When I say on the hook, I mean they can literally charge you for whatever they want as long as they determine it is in your best interest. This is the basic concept that forms the meat of the management or franchise agreement.
When you consider the cost of the fees there are some terms you will want to get familiar with. Terms that are part of your hotel management agreement or franchise/license agreement. Terms like “standard,” “budget,” “discretion,” “from time to time.” These all point to one reality and that’s this: Your agreement allows them to charge you for whatever the flavor of the day is, for whatever the new-fangled thing is. For whatever they want.
Let’s face it 20 years is a long time, especially in today’s fast paced Internet of all thing’s world. The company will tell you that the latest fee for such and such benefits you and they may be right. But look out because for the brand one-size-fits-all. You might not be the one who really needs the latest marketing twist that ends up benefiting other brand members.
But, guess what? You must pay
I spoke with a hotel owner recently who read one of my other articles on this topic. He had just received an invoice for a new feature that his brand had added and guess what. It was for thousands of dollars and he didn’t know a thing about it. He had never received any prior warning or any information on the service. He was not even aware of what it was that this service was supposed to accomplish. When he inquired the word was it was a new feature to help search engine optimization that was added a year earlier. This hotel is a bit unique and aren’t they all? Its reservations are still largely received by phone. So, did he get a break on the invoice? No.
The invoice was the “catch up.” So, not only for the new service that he was not aware of, but the management company was also behind in their billings. When he called, he got the usual mumbo jumbo from the billing department that explained absolutely nothing. He was then asked to speak to the marketing people who told him to contact the revenue management group. All of this is designed not quite by accident to wear you down, to break your annoyance level. And it works.
A 20-year agreement is a big commitment and over the life of it you’re going to experience some new surprises and the one thing you can count on is the cost is going up. Never down. Management companies and franchisers constantly need new sources of service revenue especially when your hotel revenues are flat or backwards to the prior year.

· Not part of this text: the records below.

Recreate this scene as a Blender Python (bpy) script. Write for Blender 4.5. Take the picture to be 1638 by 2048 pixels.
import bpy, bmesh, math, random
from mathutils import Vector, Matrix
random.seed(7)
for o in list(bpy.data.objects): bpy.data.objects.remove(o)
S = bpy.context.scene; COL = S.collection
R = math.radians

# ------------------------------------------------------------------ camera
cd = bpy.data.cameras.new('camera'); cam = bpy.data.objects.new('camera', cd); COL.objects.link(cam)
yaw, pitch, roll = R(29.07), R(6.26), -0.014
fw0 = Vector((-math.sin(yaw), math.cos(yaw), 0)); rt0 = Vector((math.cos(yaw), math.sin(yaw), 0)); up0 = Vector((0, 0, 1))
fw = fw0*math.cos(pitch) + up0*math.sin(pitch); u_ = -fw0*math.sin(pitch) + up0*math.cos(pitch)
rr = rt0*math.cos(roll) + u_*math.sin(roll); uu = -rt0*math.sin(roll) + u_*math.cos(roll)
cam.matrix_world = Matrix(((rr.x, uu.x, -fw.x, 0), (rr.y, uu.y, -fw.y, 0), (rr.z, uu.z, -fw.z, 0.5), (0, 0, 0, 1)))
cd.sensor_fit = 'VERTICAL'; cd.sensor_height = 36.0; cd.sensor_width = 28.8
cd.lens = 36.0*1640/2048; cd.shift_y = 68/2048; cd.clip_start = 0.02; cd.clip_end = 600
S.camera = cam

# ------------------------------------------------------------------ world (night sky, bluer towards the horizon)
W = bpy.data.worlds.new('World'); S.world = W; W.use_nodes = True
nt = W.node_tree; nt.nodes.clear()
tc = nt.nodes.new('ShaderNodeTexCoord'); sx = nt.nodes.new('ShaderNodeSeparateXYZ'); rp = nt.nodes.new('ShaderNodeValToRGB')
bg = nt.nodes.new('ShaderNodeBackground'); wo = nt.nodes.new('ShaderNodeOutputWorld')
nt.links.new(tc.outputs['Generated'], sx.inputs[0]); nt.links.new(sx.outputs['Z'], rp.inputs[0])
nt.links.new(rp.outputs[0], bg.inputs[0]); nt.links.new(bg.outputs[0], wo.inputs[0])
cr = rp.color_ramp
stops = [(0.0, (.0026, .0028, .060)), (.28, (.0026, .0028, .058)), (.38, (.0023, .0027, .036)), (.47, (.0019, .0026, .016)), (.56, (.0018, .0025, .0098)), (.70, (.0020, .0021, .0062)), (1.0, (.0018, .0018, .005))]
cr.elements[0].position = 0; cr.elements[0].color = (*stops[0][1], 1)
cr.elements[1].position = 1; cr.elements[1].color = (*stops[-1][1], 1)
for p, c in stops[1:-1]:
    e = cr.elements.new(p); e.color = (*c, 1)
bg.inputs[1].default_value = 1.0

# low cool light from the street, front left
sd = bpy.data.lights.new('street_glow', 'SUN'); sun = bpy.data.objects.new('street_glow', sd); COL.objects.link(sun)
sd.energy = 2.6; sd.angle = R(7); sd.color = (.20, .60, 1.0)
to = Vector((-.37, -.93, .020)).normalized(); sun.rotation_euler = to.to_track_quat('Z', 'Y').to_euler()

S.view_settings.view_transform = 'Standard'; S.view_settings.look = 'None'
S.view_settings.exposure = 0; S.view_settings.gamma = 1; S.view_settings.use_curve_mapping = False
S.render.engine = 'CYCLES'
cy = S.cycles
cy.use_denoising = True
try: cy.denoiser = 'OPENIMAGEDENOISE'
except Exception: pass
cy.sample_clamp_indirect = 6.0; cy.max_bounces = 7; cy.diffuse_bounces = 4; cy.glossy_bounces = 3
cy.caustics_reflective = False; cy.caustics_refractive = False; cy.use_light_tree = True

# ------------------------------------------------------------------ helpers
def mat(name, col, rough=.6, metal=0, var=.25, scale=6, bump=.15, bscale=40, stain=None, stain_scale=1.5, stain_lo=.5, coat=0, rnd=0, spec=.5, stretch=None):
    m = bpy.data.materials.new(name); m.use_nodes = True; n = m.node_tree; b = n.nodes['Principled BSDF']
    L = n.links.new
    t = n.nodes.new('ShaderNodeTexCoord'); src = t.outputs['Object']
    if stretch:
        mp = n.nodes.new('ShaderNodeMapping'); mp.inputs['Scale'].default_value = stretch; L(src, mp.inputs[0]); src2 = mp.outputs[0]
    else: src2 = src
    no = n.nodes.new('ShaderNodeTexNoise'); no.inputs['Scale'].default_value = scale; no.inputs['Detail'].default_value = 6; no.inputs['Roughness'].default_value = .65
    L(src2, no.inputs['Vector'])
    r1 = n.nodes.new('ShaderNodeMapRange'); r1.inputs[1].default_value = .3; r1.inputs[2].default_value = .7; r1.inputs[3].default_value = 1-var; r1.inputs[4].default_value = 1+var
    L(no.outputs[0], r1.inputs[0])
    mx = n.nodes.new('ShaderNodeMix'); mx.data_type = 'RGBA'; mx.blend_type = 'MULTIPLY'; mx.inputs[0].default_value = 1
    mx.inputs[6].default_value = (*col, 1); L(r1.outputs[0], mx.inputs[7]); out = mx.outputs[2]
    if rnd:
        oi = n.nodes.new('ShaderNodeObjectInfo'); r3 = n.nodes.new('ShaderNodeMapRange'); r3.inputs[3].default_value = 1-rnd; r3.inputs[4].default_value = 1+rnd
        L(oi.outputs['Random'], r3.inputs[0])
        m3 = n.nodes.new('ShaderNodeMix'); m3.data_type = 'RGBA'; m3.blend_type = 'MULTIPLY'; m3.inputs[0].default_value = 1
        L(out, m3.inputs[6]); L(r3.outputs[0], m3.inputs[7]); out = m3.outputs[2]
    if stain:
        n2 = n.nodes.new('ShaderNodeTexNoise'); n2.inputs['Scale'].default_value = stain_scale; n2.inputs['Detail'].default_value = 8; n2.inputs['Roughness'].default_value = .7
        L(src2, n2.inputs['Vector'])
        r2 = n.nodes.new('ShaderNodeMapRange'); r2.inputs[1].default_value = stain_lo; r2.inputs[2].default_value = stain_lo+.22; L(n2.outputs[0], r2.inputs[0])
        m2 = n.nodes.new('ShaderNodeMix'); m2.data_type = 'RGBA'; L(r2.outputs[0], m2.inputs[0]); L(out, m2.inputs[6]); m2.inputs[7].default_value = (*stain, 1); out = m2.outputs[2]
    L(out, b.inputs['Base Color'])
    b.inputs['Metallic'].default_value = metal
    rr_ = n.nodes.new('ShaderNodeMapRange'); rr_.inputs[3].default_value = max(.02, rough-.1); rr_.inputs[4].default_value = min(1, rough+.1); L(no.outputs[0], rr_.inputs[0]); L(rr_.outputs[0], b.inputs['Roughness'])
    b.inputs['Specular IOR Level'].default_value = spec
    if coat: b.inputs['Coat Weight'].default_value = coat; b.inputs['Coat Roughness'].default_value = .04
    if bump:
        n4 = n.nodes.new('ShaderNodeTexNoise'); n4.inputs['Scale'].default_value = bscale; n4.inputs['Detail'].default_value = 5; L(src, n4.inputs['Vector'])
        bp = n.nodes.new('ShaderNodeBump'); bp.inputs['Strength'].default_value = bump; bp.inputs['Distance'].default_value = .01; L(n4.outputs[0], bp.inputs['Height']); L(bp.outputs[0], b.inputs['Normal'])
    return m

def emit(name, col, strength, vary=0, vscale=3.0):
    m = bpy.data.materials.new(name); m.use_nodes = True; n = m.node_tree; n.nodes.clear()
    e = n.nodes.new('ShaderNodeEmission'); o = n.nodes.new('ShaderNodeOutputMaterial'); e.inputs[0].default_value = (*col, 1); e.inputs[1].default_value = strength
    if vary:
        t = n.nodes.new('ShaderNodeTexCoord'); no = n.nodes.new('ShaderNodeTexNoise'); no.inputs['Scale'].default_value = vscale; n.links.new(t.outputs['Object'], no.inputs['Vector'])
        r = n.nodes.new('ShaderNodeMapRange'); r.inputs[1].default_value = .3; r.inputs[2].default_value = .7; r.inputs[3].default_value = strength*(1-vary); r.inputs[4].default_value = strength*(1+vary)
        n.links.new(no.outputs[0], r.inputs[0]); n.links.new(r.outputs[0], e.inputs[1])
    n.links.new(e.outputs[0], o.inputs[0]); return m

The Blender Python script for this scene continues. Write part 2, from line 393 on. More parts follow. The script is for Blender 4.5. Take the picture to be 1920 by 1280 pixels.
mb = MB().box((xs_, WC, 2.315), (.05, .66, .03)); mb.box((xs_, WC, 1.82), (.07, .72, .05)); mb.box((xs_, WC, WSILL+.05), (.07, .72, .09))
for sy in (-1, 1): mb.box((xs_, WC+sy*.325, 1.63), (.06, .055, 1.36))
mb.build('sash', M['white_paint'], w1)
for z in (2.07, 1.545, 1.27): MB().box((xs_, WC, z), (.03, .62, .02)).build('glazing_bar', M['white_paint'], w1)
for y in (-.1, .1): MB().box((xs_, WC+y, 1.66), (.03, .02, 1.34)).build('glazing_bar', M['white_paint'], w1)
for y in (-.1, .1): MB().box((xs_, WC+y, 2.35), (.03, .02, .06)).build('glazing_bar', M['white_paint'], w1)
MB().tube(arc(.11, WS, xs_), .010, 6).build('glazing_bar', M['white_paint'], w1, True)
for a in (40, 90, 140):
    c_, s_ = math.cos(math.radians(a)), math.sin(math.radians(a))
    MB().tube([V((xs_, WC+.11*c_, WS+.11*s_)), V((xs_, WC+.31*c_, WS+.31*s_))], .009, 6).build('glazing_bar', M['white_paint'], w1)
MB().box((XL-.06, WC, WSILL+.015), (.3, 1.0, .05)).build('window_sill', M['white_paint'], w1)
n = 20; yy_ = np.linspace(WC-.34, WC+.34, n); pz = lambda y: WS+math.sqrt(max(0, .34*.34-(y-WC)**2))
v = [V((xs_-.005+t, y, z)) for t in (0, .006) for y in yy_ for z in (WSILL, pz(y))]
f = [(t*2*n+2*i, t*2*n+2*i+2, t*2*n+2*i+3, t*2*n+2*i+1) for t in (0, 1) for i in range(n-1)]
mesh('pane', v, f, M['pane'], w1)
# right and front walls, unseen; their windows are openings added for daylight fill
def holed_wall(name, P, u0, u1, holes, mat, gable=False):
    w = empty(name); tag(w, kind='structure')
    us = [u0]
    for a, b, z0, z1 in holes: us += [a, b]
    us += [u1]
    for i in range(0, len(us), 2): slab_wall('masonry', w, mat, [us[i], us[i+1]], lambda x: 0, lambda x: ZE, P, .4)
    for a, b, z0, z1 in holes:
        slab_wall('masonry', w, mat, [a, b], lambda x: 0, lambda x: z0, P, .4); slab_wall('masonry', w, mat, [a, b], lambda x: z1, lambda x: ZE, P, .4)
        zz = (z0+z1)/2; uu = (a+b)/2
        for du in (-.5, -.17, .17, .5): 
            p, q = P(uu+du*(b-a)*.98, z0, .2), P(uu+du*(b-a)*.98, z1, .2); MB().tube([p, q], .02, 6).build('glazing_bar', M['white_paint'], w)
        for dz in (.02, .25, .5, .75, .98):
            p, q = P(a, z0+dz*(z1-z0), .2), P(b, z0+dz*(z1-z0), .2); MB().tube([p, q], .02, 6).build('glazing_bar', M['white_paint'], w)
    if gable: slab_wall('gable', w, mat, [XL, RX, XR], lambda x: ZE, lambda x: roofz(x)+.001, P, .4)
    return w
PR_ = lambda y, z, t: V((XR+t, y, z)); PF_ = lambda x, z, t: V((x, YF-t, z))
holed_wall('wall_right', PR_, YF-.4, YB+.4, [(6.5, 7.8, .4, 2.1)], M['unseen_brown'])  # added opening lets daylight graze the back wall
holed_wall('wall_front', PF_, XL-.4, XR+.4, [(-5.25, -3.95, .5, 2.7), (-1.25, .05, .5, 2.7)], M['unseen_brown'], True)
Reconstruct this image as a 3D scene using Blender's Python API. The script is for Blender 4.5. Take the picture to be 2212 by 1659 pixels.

They also need to stay ahead of their competition and that means new products and features for you at a cost.
I’m not saying they are bad people or they have predatory practices, but you must realize what you are getting into. Namely a long-term agreement that is going to be more costly in the future.
We don’t know what’s next in the hotel world and how business will change and evolve but one thing is for certain: You will be receiving new items on your monthly corporate invoice from time to time, and you will have to pay for them whether you like it or not. Full stop.